Bakınız burada merhum Sultan 1. Murat’ın Hacı Gazi Evrenos Bey’e gönderdiği mektuptaki şu tavsiyeleri hepinize hatırlatmak istiyorum. “Kardeşim Emir Sultan Gazi ile Rumeli bölgesine geçip vilayetler fetheden gazilerin ve mücahitlerin lideri Hacı ve Gazi Evrenos Bey sana bildiririm ki; Kılıcınla ele geçirdiğin bölgeyi tek bir sancak kabul edip sana verdim. Ama sakın Rumeli vilayetlerini kendi kılıcım ile ele geçirdim diye gururlanma. Bunu iyi bil ki; o vilayetler Allah Teala Hazretleri’nin ve ondan sonra Resulünün’dür. Allah Teala Hazretleri’nin rızasının emrinin ve onun yüce Peygamberinin buyruğunun dışına çıkma. Ve bunu da bilmelisin ki; birçok vilayetlere hakim olup elde tutmak iki kefeli bir teraziye benzer. Bir kefesi cennet ve bir kefesi cehennemdir. Ne yaparsan yap, gözleri uyusa da gönülleri uyanık olan kimselerden ol. Bütün eylemlerin en faziletlisi ve kaynağı adalettir. Daima adaletle davran. Zira Peygamberimiz Aleyhissalatu Vesselam, ‘Adaletin her bir günü bin yıllık ibadetten faziletlidir’ diye buyurmuştur.” Osmanlı’yı küçük bir beylikten üç kıta yedi iklimde hakimiyet kurmuş bir cihan imparatorluğu haline getiren ve altı asır yaşatan formül işte budur.
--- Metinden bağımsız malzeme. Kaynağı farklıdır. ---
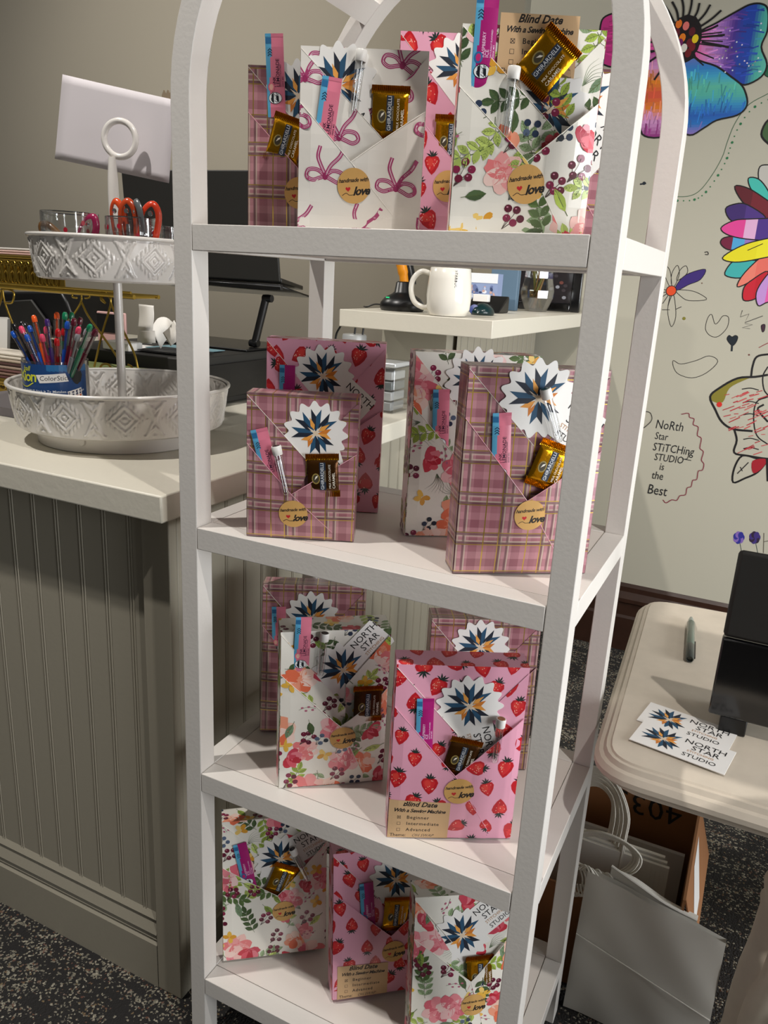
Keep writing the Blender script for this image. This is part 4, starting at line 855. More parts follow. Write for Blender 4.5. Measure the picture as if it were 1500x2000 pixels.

“Adalet toplumsal birliğin korunmasının da güvencesidir”
Farabi’den Kınalızade’ye kadar devlet idaremize yön veren, hukukçu, alim ve filozofların da adalet üzerine tefekkür ettiklerini, eserler verdiklerini, düşünce dünyalarının temeline adalet idealini koyduklarını görüyoruz. Kınalızade Ali Çelebi, Ahlak-ı Ala’i adlı meşhur eserinde “Adalettir dünyanın nizamı ve kurtuluşunu sağlayan” diyerek başladığı daireyi “halkı idare altına alan ancak adalettir” tespitiyle tamamlamıştır. O büyük alim toplum ve devlet hayatının başına da sonuna da adaleti yerleştirmiştir. Farabi ise insanın biyolojik varlığının bile belirli bir adalet yani itidal, denge içerisinde yaratıldığını ifade etmektedir. Her şeyin yerli yerine konulması demek olan adalet toplumsal birliğin, bütünlüğün, ahengin korunmasının da güvencesidir.
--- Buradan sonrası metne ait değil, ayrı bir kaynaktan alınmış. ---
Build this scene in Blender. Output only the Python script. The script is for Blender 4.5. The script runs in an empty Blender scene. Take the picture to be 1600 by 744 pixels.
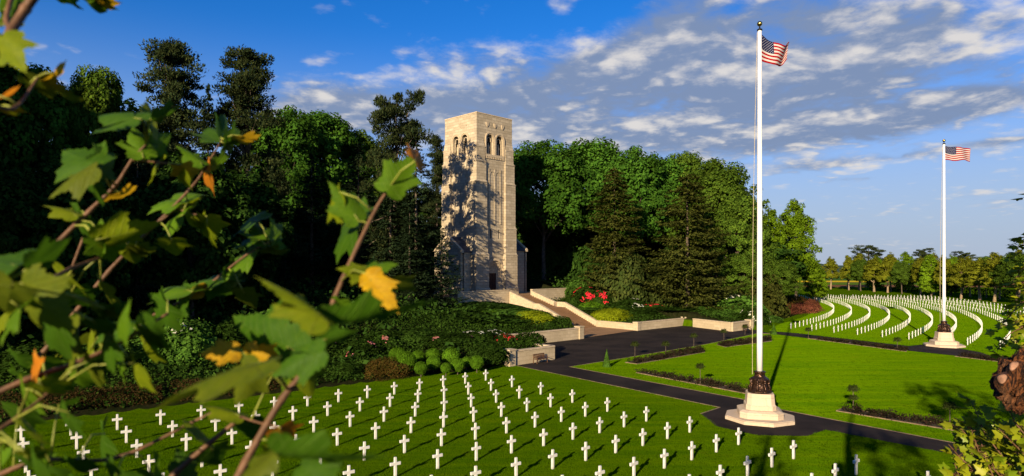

Gerek kendi külliyatımıza gerekse insanlığın ortak birikimine baktığımızda devlet ve toplum hayatında adaletin yerine dair benzer tespitlere rastlıyoruz. Tüm bu tespitlerin özeti şudur: Devletin temel direği, varlık sebebi, meşruiyet kaynağı adalettir. Toplumda huzuru sağlamanın, insanları barış içinde yaşatmanın, refah toplumunu inşa etmenin yolu da yine adaletten geçer. Tabii burada adalet konusunda şu ince ayrımı da yapmamız gerekiyor. Kanun, hukuk ve adalet birbiriyle bağlantılı kavramlar olmakla birlikte aynı manaya gelmez. Hukuk toplumun temel değerlerini koruyan bir kılavuzken adalet ise hukukun doğru tatbikinin ödülüdür. Bu bakımdan adalet yalnızca bir kavram değil, toplumun tüm dinamiklerini şekillendiren bir ülküdür, yüce bir idealdir.